Ecco un termine che si potrebbe definire “polisemico-metaplastico” (due significati e cambio di genere): pianeta. Questo lessema, dunque, può essere maschile e femminile e nella forma plurale segue la normale “legge” della formazione del plurale (desinenza “-i” per il maschile ed “-e” per il femminile). Il maschile indica il globo terracqueo, chiamato pianeta, dal greco antico “planetes” (vagabondo, errante) in quanto, nei tempi andati (secoli e secoli fa), gli studiosi di astronomia avevano notato che alcuni corpi celesti si muovevano (erranti) rispetto alle stelle fisse. Il globo terreste (terra), dunque, è chiamato pianeta perché come gli altri “vagabondi”, “erranti” corpi celesti orbita attorno al Sole. La pianeta, il paramento liturgico indossato dai sacerdoti durante la celebrazione della messa viene, invece, dal latino tardo “planeta(m)” e in origine designava un mantello (per la pioggia) chiuso da tutte le parti ad eccezione della sommità per permettere il passaggio della testa. In seguito fu accorciato, tagliato ai fianchi fino ad assumere la forma di uno scapolare.
***
La lingua “biforcuta” della stampa
Dalila Di Lazzaro: «La mia prima volta rimasi incinta. I miei genitori mi cacciarono di casa.

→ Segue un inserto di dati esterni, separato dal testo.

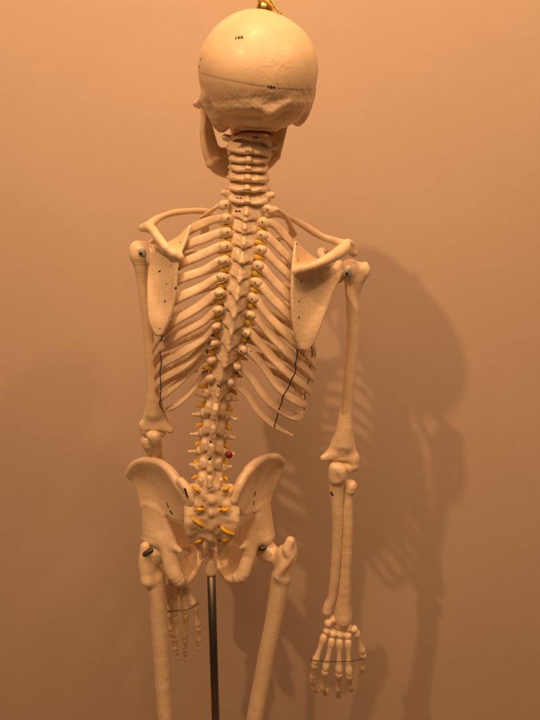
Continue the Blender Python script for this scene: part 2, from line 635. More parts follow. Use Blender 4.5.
# the rough lambda patch on the back of the vault
gx, gy, gz = np.meshgrid(*[a.astype(F32) for a in ax], indexing='ij')
patch = np.exp(-((gx - 0.012) / 0.026) ** 2 - ((gz - 0.006) / 0.012) ** 2) * (gy < -0.03)
D += (0.00020 * patch * np.sin(gx * 420 + 2.9 * np.sin(gz * 330 + gx * 90)) * np.sin(gz * 470 + 2.7 * np.sin(gx * 190 + gz * 140))).astype(F32)
patch2 = np.exp(-(gx / 0.075) ** 4 - ((gz + 0.040) / 0.024) ** 4) * (gy < 0.0)
D += (0.00036 * patch2 * np.sin(gx * 150 + 2 * np.sin(gz * 120 + gx * 60)) * np.sin(gz * 230 + 2.4 * np.sin(gx * 130))).astype(F32)
D += (0.0003 * patch2 * np.sin(gx * 480 + 2 * np.sin(gz * 390)) * np.sin(gz * 520 + 2 * np.sin(gx * 410))).astype(F32)
cutz = gz - (CUT_B + CUT_S * gy + 0.03 * np.abs(gx) + 0.17 * np.maximum(0.05 - gx, 0))
D_low = np.maximum(D + (0.0003 * np.clip(cutz / 0.0060 + 0.7, 0, 1)).astype(F32), cutz - 0.006)
D_cap = np.maximum(D, -cutz)
vl, fl = sb.mesh(D=D_low)
vl = vl @ SK_R.T + SK_C
vc, fc = sb.mesh(D=D_cap)
vc = vc @ SK_R.T + SK_C

o = None
pieces = [(vl, fl.tolist(), 0)]
vv, ff, mi = join(pieces + marks(vl, fl, [([(252, 107), (253, 108)], 0.5)]))
skull = link('skull', vv, ff, [M_SKULL, M_INK], skel, mi)
ink = []
for x0, y0, n_, tilt in ((236.0, 38.2, 3, -0.03), (268.0, 86.2, 3, 0.06)):
    for i in range(n_):
        x = x0 + i * 2.9
        y = y0 + tilt * (x - x0) * 4
        if i == 0:
            ink += [([(x, y - 0.9), (x, y + 0.9)], 0.62)]
        else:
            ink += [([(x - .7, y - .8), (x + .7, y - .8), (x + .8, y + .8), (x - .7, y + .8), (x - .7, y - .8)], 0.55)]
ink += [([(200.6, 60.0)], 0.9), ([(199.8, 66.0), (199.9, 67.4)], 0.7), ([(201.8, 58.0)], 0.5)]
vv, ff, mi = join([(vc, fc.tolist(), 0)] + marks(vc, fc, ink))
cap = link('skull_cap', vv, ff, [M_SKULL, M_INK], skull, mi)
cap['label'] = 'domed skull cap with a saw cut round it and small printed numbers'

# mandible
jb = Bone(0.0012)


def J(px, py, Y, r):
    p = at(px, py, Y)
    return (p, r * mpp(p))


L_ram = [[J(203, 107, .832, 3.0), J(207, 109, .846, 2.6), J(213, 112, .864, 2.6)],
         [J(204, 119, .833, 3.2), J(207, 119, .846, 2.4), J(210, 121, .862, 2.4)],
         [J(203, 132, .835, 3.2), J(207, 133, .848, 2.2), J(212, 133, .862, 2.4)],
         [J(205, 150, .838, 3.4), J(210, 151, .852, 2.6), J(216, 148, .868, 3.0)],
         [J(210, 164, .842, 3.6), J(217, 160, .860, 3.4), J(224, 152, .884, 3.6)]]
jb.grid(L_ram, k=0.004)
L_body = [[J(210, 164, .842, 3.6), J(218, 158, .862, 3.4), J(226, 151, .886, 3.4)],
          [J(217, 171, .856, 3.6), J(225, 165, .880, 3.8), J(233, 154, .905, 3.6)],
          [J(228, 175, .880, 3.8), J(235, 168, .905, 4.0), J(241, 156, .925, 3.6)],
          [J(244, 177, .915, 4.2), J(247, 168, .93, 4.4), J(250, 157, .935, 3.8)],
          [J(260, 171, .885, 3.8), J(259, 164, .905, 4.0), J(258, 155, .92, 3.6)],
          [J(271, 163, .862, 3.4), J(267, 158, .885, 3.8), J(264, 151, .90, 3.4)],
          [J(277, 156, .85, 3.2), J(273, 150, .868, 3.2), J(269, 146, .885, 3.2)]]
jb.grid(L_body, k=0.004)
R_ram = [[J(277, 156, .85, 3.2), J(274, 150, .862, 2.6), J(270, 146, .88, 3.0)],
         [J(281, 142, .842, 3.0), J(278, 140, .854, 2.2), J(274, 137, .87, 2.6)],
         [J(285, 126, .838, 3.0), J(282, 125, .85, 2.0), J(279, 123, .864, 2.6)],
         [J(288, 114, .835, 3.0), J(285, 114, .846, 2.0), J(282, 114, .86, 2.6)]]
jb.grid(R_ram, k=0.004)
mand = bone_obj('mandible', jb, skull, M_SKULL)

# dark blood vessel below the occiput
p = spline([at(235, 134.5, .79), at(245, 131.8, .782), at(256, 132, .780), at(266, 132.5, .782), at(272, 135, .79)], 24)
v, f = tube(p, 0.0019, seg=10)
art = link('artery', v, f, M_ARTERY, skull)
art['label'] = 'dark red artery strip under the back of the skull'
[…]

Mio figlio morto a 22 anni è stata la cosa più bella che ho avuto»
------------------
La cosa più bella il figlio morto? Non sarebbe stato il caso, per evitare fraintendimenti o ambiguità, di mettere “morto a 22 anni” fra due virgole? Mio figlio, morto a 22 anni, è stata la cosa più bella che ho avuto. Ma tant’è.